Followers

Tuesday 18 January 2011

FOOLISH FIGLEAVES?



Writer: Richard H. Kuh
Τitle: Foolish Figleaves?
Subtitle: Pornography in –and out –of court
Foreword: Richard H. Kuh
Language: English

Edition: First Printing
Place of Publication: New York & London
Publisher: The Macmillan Company / Collier-Macmillan Ltd.
Year of Publication: 1967

Format: 142x219mm
Pages: xi+368; notes, 335; index, 359
Binding: Cloth in duotone dust jacket
Weight: 671gr.
Original price: USD 7.95
Entry No. 2010002
Entry Date: 23rd March 2010



BOOK DESCRIPTION

Against the setting of today’s swiftly changing sexual mores, Foolish Figleaves? gives an incisive–and lively–view of pornography and the fantastic confusion engulfing efforts to restrain it. The book’s reasoned valuation of the pros and cons of censorship is antidoctrinaire: it questions alike the stridence of the bluenoses and the extremism of self-proclaimed liberals.

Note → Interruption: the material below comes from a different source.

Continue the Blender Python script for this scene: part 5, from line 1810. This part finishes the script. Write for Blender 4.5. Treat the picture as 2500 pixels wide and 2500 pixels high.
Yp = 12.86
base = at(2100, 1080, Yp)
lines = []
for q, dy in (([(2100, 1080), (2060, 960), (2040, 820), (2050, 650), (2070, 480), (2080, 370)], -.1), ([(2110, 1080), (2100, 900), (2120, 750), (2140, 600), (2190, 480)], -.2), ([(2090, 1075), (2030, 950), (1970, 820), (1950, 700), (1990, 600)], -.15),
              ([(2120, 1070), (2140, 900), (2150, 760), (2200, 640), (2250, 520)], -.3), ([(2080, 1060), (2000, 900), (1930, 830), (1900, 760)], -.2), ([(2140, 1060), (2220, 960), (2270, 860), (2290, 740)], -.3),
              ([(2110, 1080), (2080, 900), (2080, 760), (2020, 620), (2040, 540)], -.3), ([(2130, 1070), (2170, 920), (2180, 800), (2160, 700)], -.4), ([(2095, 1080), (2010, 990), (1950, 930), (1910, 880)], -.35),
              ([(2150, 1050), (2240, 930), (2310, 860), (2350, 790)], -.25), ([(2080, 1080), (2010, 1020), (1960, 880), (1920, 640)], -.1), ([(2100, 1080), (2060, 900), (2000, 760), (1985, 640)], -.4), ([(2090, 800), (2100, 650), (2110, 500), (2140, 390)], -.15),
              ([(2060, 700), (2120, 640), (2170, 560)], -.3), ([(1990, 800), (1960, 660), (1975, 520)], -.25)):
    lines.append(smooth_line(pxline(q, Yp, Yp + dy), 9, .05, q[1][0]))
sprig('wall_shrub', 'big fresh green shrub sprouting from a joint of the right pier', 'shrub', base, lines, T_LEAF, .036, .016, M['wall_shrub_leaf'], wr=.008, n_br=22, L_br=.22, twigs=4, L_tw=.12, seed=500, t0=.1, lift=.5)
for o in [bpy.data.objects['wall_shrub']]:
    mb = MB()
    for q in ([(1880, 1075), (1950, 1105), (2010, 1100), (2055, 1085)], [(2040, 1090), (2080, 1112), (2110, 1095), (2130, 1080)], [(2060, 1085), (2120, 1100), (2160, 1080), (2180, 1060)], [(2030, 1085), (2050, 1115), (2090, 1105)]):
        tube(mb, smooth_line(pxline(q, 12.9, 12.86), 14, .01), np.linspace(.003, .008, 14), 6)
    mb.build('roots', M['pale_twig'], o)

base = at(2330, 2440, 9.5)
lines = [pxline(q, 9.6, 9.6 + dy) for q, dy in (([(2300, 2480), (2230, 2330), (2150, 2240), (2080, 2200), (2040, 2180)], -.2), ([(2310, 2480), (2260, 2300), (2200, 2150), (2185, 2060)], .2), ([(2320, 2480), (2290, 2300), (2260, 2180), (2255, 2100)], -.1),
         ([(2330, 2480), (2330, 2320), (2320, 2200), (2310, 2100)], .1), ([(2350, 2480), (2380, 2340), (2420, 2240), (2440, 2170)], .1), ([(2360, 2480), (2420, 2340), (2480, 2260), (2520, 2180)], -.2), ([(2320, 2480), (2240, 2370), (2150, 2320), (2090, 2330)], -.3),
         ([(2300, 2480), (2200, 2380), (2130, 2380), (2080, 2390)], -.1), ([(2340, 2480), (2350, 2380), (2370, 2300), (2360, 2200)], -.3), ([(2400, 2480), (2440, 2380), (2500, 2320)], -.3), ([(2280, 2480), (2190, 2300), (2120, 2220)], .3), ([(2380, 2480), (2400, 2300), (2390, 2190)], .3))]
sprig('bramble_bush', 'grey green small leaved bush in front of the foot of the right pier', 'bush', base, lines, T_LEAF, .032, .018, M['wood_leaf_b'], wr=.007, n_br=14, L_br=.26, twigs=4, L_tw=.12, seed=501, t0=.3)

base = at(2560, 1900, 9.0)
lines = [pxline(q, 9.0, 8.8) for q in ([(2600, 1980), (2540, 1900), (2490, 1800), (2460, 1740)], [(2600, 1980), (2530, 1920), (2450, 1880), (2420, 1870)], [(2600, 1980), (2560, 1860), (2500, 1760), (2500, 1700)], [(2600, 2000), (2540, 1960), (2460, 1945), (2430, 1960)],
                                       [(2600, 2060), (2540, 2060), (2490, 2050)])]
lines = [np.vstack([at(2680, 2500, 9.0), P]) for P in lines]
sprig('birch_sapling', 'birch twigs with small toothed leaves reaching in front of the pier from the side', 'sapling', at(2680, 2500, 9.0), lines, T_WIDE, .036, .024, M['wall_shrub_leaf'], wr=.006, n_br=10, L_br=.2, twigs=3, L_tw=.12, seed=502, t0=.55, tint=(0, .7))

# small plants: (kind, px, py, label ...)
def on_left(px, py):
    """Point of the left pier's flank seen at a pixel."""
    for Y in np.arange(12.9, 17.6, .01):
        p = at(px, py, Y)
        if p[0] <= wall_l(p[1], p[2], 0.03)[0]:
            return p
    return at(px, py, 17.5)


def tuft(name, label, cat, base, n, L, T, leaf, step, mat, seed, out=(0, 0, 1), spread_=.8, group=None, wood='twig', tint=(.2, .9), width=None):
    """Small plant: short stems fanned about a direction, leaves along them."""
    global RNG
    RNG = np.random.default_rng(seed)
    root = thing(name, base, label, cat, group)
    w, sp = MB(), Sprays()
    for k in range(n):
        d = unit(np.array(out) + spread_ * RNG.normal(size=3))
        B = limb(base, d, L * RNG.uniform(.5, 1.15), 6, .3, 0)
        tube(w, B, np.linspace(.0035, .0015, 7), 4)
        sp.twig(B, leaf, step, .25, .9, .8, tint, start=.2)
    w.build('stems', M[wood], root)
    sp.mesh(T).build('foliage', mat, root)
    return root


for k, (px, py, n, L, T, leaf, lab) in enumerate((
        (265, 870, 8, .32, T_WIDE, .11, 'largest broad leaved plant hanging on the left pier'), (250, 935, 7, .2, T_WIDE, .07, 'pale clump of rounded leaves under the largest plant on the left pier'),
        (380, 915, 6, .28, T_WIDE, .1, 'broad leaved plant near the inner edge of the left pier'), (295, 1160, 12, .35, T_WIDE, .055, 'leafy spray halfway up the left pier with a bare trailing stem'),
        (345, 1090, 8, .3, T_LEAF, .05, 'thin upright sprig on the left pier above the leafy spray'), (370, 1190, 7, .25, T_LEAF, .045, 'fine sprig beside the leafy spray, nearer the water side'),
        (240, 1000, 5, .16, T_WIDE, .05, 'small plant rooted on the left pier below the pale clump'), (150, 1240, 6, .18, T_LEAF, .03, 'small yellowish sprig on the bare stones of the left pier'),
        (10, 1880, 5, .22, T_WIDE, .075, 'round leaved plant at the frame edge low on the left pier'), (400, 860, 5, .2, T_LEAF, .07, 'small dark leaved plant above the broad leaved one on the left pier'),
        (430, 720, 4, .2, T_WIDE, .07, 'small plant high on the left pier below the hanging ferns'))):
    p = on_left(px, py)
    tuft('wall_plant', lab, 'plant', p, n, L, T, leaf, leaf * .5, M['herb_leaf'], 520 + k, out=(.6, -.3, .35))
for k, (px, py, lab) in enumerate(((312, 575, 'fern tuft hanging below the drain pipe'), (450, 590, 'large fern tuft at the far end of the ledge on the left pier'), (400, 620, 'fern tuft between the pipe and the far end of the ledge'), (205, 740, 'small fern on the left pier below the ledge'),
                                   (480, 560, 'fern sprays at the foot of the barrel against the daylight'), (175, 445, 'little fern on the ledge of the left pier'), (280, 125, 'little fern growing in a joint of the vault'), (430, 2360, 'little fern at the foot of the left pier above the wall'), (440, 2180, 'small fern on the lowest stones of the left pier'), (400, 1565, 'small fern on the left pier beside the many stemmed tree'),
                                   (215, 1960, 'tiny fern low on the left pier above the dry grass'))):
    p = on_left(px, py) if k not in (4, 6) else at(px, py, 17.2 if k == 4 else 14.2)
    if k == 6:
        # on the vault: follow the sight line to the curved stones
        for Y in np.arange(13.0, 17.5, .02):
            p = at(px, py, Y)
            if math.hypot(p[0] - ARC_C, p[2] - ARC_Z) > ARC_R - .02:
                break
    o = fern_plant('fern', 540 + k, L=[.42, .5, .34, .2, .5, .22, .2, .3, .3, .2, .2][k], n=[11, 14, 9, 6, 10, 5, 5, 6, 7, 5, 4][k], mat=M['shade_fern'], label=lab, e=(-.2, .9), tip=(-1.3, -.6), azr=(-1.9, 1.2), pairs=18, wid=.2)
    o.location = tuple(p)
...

Mr. Kuh brings to his writing a felicity of expression, a wealth of apt quotations from Plato to Malcolm Muggeridge, and a delightful wit. As a sample, in describing Eros publisher Ralph Ginzburg’s “mastery of reverse bowdlerizing” of the classics, he writes” “censor-fashion. He had gone leap-frogging through these works, hunting for passages dealing with sex and sensuality, substituting, however, the anthologist’s shears and pastepot for the censor’s blue pencil.” Noting that  antiobscenity enforcement features “all the busy confusion of a Mack Sennett comedy, with black-robed judges–Keystone Cop-fashion–dashing off simultaneously in all directions,” Mr. Kuh covers the key legal cases, from the pivotal appeal of Sam Roth (“proud of his frequent martyrdom in the financially prosperous cause of free speech”) to the highly publicized Lenny Bruce and Ralph Ginzburg affairs. Even in these two cases most of the material in the book will be new not only to the general reader but to lawyers, since no “family” newspaper or magazine was able to print the obscenities involved, and even the legal journals shied away from frank coverage. The Lenny Bruce trial combined humor, graphic sexuality, and the ridiculous, featuring a bravura performance by poet Allen Ginsberg and a comically revealing cross-examination of the late Dorothy Kilgallen. The shilly-shallying silence of outspoken critics when called upon for direct participation–names are named–is also seen in its more amusing, if disconcerting, aspects.

Foolish Figleaves?
embraces every area of pornography today–including happenings, toplessness, erotic sculpture, avant garde and stag movies, nudist magazines, and banned books –and underscores the difficulties of definition that beset the carrying out of justice. In this amusing and thoughtful book, Mr. Kuh offers sane, well-reasoned, and helpful proposals for moderate action that bypass traditional solutions and will not fail to interest both the thoughtful libertarian and the troubled censor, as well as parents, community-minded citizens, lawyers and judges.